Australia will be so up for it as to make the contest potentially one-sided despite the obvious talent they will be facing. Had Australia beaten England, the chances are that the World XI players might have fancied it more than the Australians. The opposite now seems to be true.
The Super Series Test has the makings of a run-fest. Australia's bowling, as the Ashes showed, is under strength while the World XI's batting line-up drips with class. The bowling is a different proposition, maybe reflecting the general dominance of bat over ball as well as the fact that two of the best bowlers of the past decade are Australian. But of most concern is whether the World XI's quicker bowlers will be at full throttle.
Is Andrew Flintoff really going to tear in at 90mph as he did in the Ashes, with a Test series in Pakistan only a few weeks down the line?
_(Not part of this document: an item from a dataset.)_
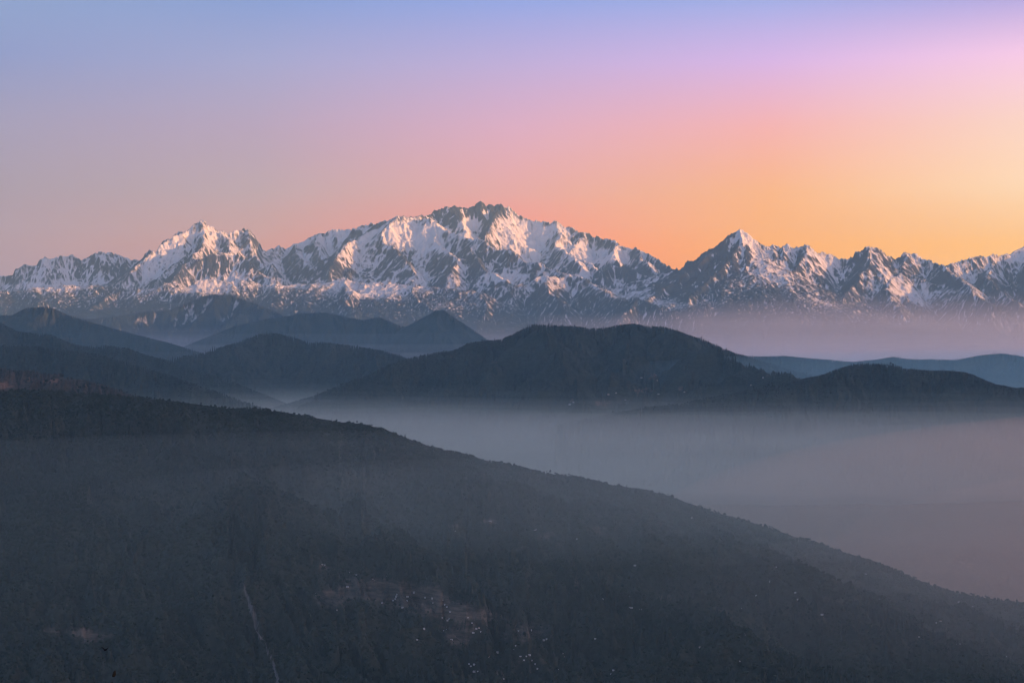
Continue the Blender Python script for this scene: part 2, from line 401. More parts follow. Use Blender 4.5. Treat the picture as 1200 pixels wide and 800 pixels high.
def build_range():
    rng = random.Random(11)
    STEP = 0.95
    ys = np.concatenate([np.arange(36500, 42000, 220), np.arange(42000, 44000, 60), np.arange(44000, 61500, 27), np.arange(61500, 64500, 150)])
    g = Grid(-160, 1360, STEP, ys)
    zb = -250.0
    # depth of the crest line along the picture
    dk = np.interp([p[0] for p in SKYLINE], [-300,0,160,235,300,380,440,465,500,560,600,700,760,796,800,830,846,866,900,1000,1066,1110,1200,1500],
                   [57,56,57,55.6,56.5,57.5,57,55.2,58.5,59.2,59.4,58.5,57,55.5,55,54,51.5,50.2,50.3,50.2,51.5,50.5,51.5,52])
    crest = np.array([W(p[0], p[1], d * 1000) for p, d in zip(SKYLINE, dk)])
    iA = [i for i, p in enumerate(SKYLINE) if p[0] <= 836]; iB = [i for i, p in enumerate(SKYLINE) if p[0] >= 832]
    main_l, main_r = crest[iA], crest[iB]
    hand = [   # the ridges one can pick out on the faces (column, row, distance in km)
     ([(235,259,55.6),(239,272,55.0),(241,284,54.4),(236,292,53.9),(228,300,53.2),(215,312,52.3),(205,325,51.4)], 1.05, 2600),
     ([(235,259,55.6),(215,272,55.0),(192,284,54.5),(180,292,54.2),(166,308,53.7),(150,320,53)], 1.0, 2600),
     ([(258,270,55.7),(268,284,55.0),(272,294,54.3),(262,297,53.8),(250,299,53.5)], 1.0, 2500),
     ([(290,268,56.2),(293,282,55.6),(299,294,55.0),(306,304,54.3),(322,316,53.2)], 1.0, 2500),
     ([(214,318,52.2),(237,306,52.6),(253,298,52.8),(276,299,52.8),(292,306,52.6),(304,318,52.2),(318,326,51.6)], 1.1, 2200),
     ([(465,253,55.2),(456,264,54.7),(450,272,54.4),(452,284,53.8),(466,296,53.0),(478,306,52.2),(488,318,51.4)], 0.95, 2600),
     ([(465,253,55.2),(442,268,55.0),(424,278,54.6),(410,284,54.2),(396,298,53.2),(386,314,52.2)], 0.95, 2600),
     ([(472,254,55.4),(490,258,55.3),(505,255,55.2),(512,262,54.9),(520,269,54.5),(534,277,54.0),(548,281,53.6),(560,280,53.2),(572,288,52.7),(588,291,52.3),(604,294,51.9),(622,306,51.2),(640,314,50.6),(662,322,50.0)], 0.95, 2600),
     ([(505,255,55.2),(512,272,54.5),(508,286,53.8),(522,296,53.0),(536,306,52.0),(528,320,51.0)], 0.8, 2600),
     ([(560,280,53.2),(552,294,52.6),(560,306,51.8),(572,318,50.9),(590,330,49.9)], 0.95, 2600),
     ([(588,239,59.4),(582,252,58.6),(574,264,57.8),(569,276,57.0),(566,286,56.4)], 1.1, 2600),
     ([(525,241,58.8),(530,252,58.2),(540,262,57.6),(546,272,57)], 1.0, 2600),
     ([(652,260,59.0),(656,274,58.2),(652,288,57.3),(664,300,56.2),(680,312,55)], 0.95, 2600),
     ([(684,273,58.6),(676,286,57.9),(668,297,57.2),(690,312,55.8),(704,322,54.5)], 0.95, 2600),
     ([(722,282,58.1),(718,296,57.2),(728,308,56.2)], 0.95, 2600),
     ([(747,291,57.4),(750,304,56.6),(765,316,55.4),(778,328,53.8)], 1.0, 2600),
     ([(706,322,54.0),(716,313,54.4),(738,312,54.4),(748,318,54.0),(760,326,53.4)], 1.2, 2000),
     ([(600,338,48.4),(640,326,49.0),(668,324,49.4),(690,332,48.8),(715,340,48.2)], 0.9, 2400),
     ([(376,274,57.2),(368,288,56.0),(380,302,54.6),(396,312,53.4),(412,318,52.4)], 1.0, 2500),
     ([(345,286,57),(350,298,55.6),(362,310,54),(372,318,52.8)], 1.0, 2400),
     # the eastern peak: its long dark western edge and the ribs of its face
     ([(866,269,50.2),(852,279,49.9),(838,294,49.5),(822,308,49.0),(804,320,48.5),(784,334,47.8),(768,346,47.2),(752,356,46.6)], 0.95, 2600),
     ([(866,269,50.2),(868,284,49.5),(858,300,48.8),(842,318,48.1),(824,336,47.2),(806,352,46.2)], 0.75, 2600),
     ([(880,277,50.3),(892,290,49.9),(888,304,49.2),(874,320,48.4),(856,338,47.5),(840,352,46.6)], 0.75, 2600),
     ([(921,287,50.3),(914,302,49.6),(896,320,48.8),(884,338,47.8),(872,354,46.8)], 0.8, 2600),
     ([(946,287,50.2),(942,304,49.5),(930,322,48.6),(916,340,47.6),(902,356,46.6)], 0.85, 2500),
     ([(1018,289,50.2),(1020,306,49.4),(1008,324,48.5),(992,342,47.5),(984,358,46.6)], 0.9, 2500),
     ([(1066,295,51.5),(1060,310,50.4),(1044,326,49.0),(1040,340,47.8),(1046,356,46.6),(1060,372,45.6)], 0.85, 2500),
     ([(1105,311,50.5),(1118,322,49.4),(1132,332,48.2),(1140,346,47.0),(1160,360,46)], 0.85, 2500),
     ([(1172,299,51.4),(1160,314,50.4),(1156,328,49.2),(1172,342,48),(1196,356,46.8)], 0.85, 2500),
     ([(1215,288,51.6),(1230,306,50),(1226,326,48.4),(1245,348,46.8)], 0.85, 2500),
     # the lower shoulder in front: gentle snow fields that end in a dark wooded edge
     ([(-150,340,48),(-60,338,48.2),(0,340,48.0),(30,338,48.4),(64,337,48.8),(100,337,49.0),(140,340,48.6),(168,344,48),(192,334,48.4),(218,338,48.8),(250,330,49.4),(275,335,49.2),(300,330,49.9),(325,337,49.3),(350,331,50.0),(378,338,49.2),(402,327,49.8),(428,336,49.2),(450,331,49.6),(482,335,49.0),(520,340,48.6),(562,346,48.0)], 0.42, 2500),
     ([(30,338,48.4),(46,352,47),(40,364,45.8)], 0.8, 2200),
     ([(192,336,48.4),(202,346,47.4),(240,348,46.4),(262,346,46.0),(286,352,45.2),(310,362,44.2)], 0.75, 2200),
     ([(140,340,48.6),(120,352,47.2),(108,362,46)], 0.8, 2200),
     ([(402,328,49.8),(410,344,48.2),(404,356,47),(420,368,45.6)], 0.8, 2200),
     ([(482,335,49),(490,350,47.6),(506,366,46)], 0.85, 2200),
     ([(562,346,48),(572,358,46.8),(566,372,45.6)], 0.85, 2200),
     ([(640,326,49),(646,344,47.4),(662,360,46),(655,372,45)], 0.85, 2200),
     ([(690,332,48.8),(712,348,46.8),(732,354,45.4),(745,353,44.8),(760,360,44.4),(774,368,44.0),(800,372,43.6),(846,376,43.2),(866,390,42.6),(905,399,42.2)], 0.8, 2200),
     ([(745,353,44.8),(732,366,44.0),(722,380,43.2)], 0.9, 2000),
    ]
    rd = [(main_l, 1.15, 2900), (main_r, 1.1, 2900)]
    hr = [(ridge3(p), k, d0) for p, k, d0 in hand]
    rd += hr
    for P in (main_l, main_r):
        sp = [q for q in spurs(P, rng, 2300, 1050, 1.1, 2600, slope=0.5, level=1, front=0.8) if not -0.2 < q[0][0][0] / q[0][0][1] < 0.085]
        rd += sp
        for q in sp: rd += spurs(q[0], rng, 1300, 650, 1.05, 2300, slope=0.6, level=2)
    for q in hr: rd += spurs(q[0], rng, 1150, 600, 1.05, 2300, slope=0.62, level=2)
    X, Y = g.X, g.Y
    Xw = X + 170 * fbm(X / 1500, Y / 1500, 21, 4) + 40 * perlin(X / 210, Y / 210, 31)
    Yw = Y + 170 * fbm(X / 1500, Y / 1500, 41, 4) + 40 * perlin(X / 210, Y / 210, 51)
    h = np.full(X.shape, zb, f4)
    paint_ridges(g, h, rd, Xw.astype(f4), Yw.astype(f4), zb)
    h += (90 * rfbm(X / 1700, Y / 1700, 61, 3)).astype(f4)
    foot = sst(37500, 44500, Y); h = (h * foot - 800 * (1 - foot)).astype(f4)
    h += (16 * rfbm(X / 260, Y / 260, 66, 3)).astype(f4)
    ribs = 0; fine = 0
    gx0, gy0 = g.grad(h); k9 = np.hanning(15)[1:-1]; k9 /= k9.sum()
    west = np.apply_along_axis(lambda v: np.convolve(v, k9, 'same'), 1, gx0)
    m0 = np.apply_along_axis(lambda v: np.convolve(v, k9, 'same'), 1, np.sqrt(gx0 ** 2 + gy0 ** 2))
    for lam, amp, s, wr in ((900, 0.05, 5, 0.6), (430, 0.065, 9, 0.8), (210, 0.075, 13, 0.8), (110, 0.075, 17, 0.6), (66, 0.06, 21, 0.35)):
        gx, gy = g.grad(h)
        e, m = gully(X, Y, gx, gy, lam, s)
        e = e * sst(0.12, 0.7, m); ribs = ribs + wr * e; fine = fine + (e if lam < 300 else 0)
        h = h + (lam * amp * 1.3 * e).astype(f4)
    h = conform(g, h, SKYLINE, 750, 6, smooth=1, jag=4.0, broad=25, reach=220.0)
    gx, gy = g.grad(h)
    m = np.sqrt(gx * gx + gy * gy)
    lap = (np.roll(h, 3, 0) + np.roll(h, -3, 0) + np.roll(h, 3, 1) + np.roll(h, -3, 1) - 4 * h) / 80.0
    alt = h + 260 * fbm(X / 1300, Y / 1300, 71, 4)
    line = np.interp(g.px, [-160, 300, 450, 600, 760, 850, 1000, 1360], [1780, 1800, 1600, 1330, 1200, 1480, 1330, 1250])[None, :]
    a = sst(line - 520, line + 900, alt + 420 * fbm(X / 2600, Y / 2600, 101, 3))                         # altitude
    high = sst(line + 700, line + 2100, alt)
    steep = m - 0.28 * high + 0.30 * fbm(X / 600, Y / 600, 81, 3)
    st = 1 - sst(0.85, 1.75, steep)                                                   # too steep for snow
    snow = a * (0.36 + np.interp(g.px, [0, 350, 520], [0.12, 0.10, 0.0])[None, :] + 0.40 * st + 0.16 * high - 0.45 * sst(0.2, 0.7, west) - 0.16 * sst(0.7, 1.1, m0) + 0.50 * fbm(X / 2300, Y / 2300, 111, 3) - (0.26 - 0.08 * high) * ribs * sst(0.45, 1.0, m)) + 0.12 * np.clip(lap, -0.5, 0.5) * a  # west term bares rock to darken faces turned away from the sun
    # thin snow in the gullies below the snow line
    snow = snow + np.clip(-0.55 * fine - 0.2 * ribs + 0.10 * fbm(X / 900, Y / 900, 121, 3), 0, 0.62) * sst(line - 1050, line - 350, alt) * (1 - a)
    # bare rock walls, plus the shaded left faces painted dark as rock
    def dark(pxc, pyc, rx, ry, amt):
        nonlocal snow
        py = EYE - F * h / Y
        q = ((g.px[None, :] - pxc) / rx) ** 2 + ((py - pyc) / ry) ** 2
        snow = snow - amt * np.exp(-q * 1.2) * (0.62 + 0.9 * np.clip(ribs, -0.6, 0.6) + 0.5 * fbm(X / 300, Y / 300, 95, 2) if amt > 0 else 1.0)
    tone = np.clip(0.2 + 0.7 * sst(line - 300, line + 900, alt) + 0.5 * fbm(X / 700, Y / 700, 91, 3), 0, 1)
    for q in ((848,298,20,15,5),(822,318,26,14,5),(795,336,24,9,4),(866,312,12,14,2),(866,294,9,8,0.9),(785,342,22,8,1.2),(256,310,34,10,1.0),(292,312,14,8,0.8),(522,249,20,8,4),(548,246,18,7,4),(574,246,10,9,4),(536,256,8,6,1.2),(536,266,10,6,0.5),(462,300,22,12,0.9),(520,310,26,12,0.7),(560,300,18,12,0.6),(592,305,20,12,0.8),(232,264,6,5,0.9),(218,285,7,10,0.5),(728,317,24,7,1.1),(640,345,34,8,0.6),(905,345,60,14,0.5),(920,305,30,14,0.5),(1020,310,26,14,0.6),(980,325,40,12,0.5),(395,312,22,8,0.8),(300,275,10,8,0.5),(405,282,18,8,0.5),(100,318,60,8,0.5),(1180,335,30,10,0.5),(625,250,22,5,0.6)):
        dark(*q)
    for q in ((60,337,40,5,-0.35),(225,340,36,5,-0.3),(310,333,70,8,-0.3),(430,340,40,9,-0.25),(1090,345,45,14,-0.35),(873,281,12,10,-0.9),(500,280,20,14,-0.6),(545,262,8,8,-0.7),(640,275,30,14,-0.45),(720,300,26,10,-0.4),(350,300,16,6,-0.4),(590,325,30,7,-0.5),(480,272,28,14,-0.45),(610,270,30,16,-0.25),(550,262,16,8,-0.4),(690,300,40,12,-0.3),(215,282,16,8,-0.4),(590,325,30,6,-0.35)):
        dark(*q)
    o = g.build('mountain', h, M_MOUNT)
    add_attr(o, 'snow', snow); add_attr(o, 'tone', tone)
    tag(o, 'long snow covered mountain range with jagged peaks below the orange sky', 'mountain', kind='structure')
build_range()
print('range', round(time.time() - T0, 1))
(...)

Will Shaun Pollock want to reveal a full hand against a side he has to face in back-to-back series either side of Christmas?
The most intriguing aspects of the match involve the spinners. How will the Australian crowds take to Murali and vice versa? And what about Darrell Hair? Has he got one last cat to throw among the pigeons? Then there is Shane Warne versus, well, pretty much all of them: Lara, Dravid, Inzamam, Flintoff. Forget the result - those are the battles where there is more than pride at stake. Warne loves to cultivate the idea there is this informal club of cricketing superstars of which he is naturally chairman and president. Witness all the Flintoff back-slapping during the Ashes.
So there is a slight danger that his personal duels with the great World XI batsmen will become sickly expressions of mutual respect between legends rather than full-on, hard-nosed competition. The Super Series is a tasty prospect on paper and I would like it to succeed. But it isn't a level playing field. One XI is a motivated team who play together all the time while the other is a scratch side with nothing to play for other than their own self-esteem and pots of cash.
The cricket might be entertaining, thrilling even, but will lack that edge which great sport needs. But, as an Englishman, I'm still looking forward to seeing Flintoff bowl at Adam Gilchrist, presumably round the wicket. And if he gets him cheaply for the fifth time in three months, I might struggle to keep a straight face.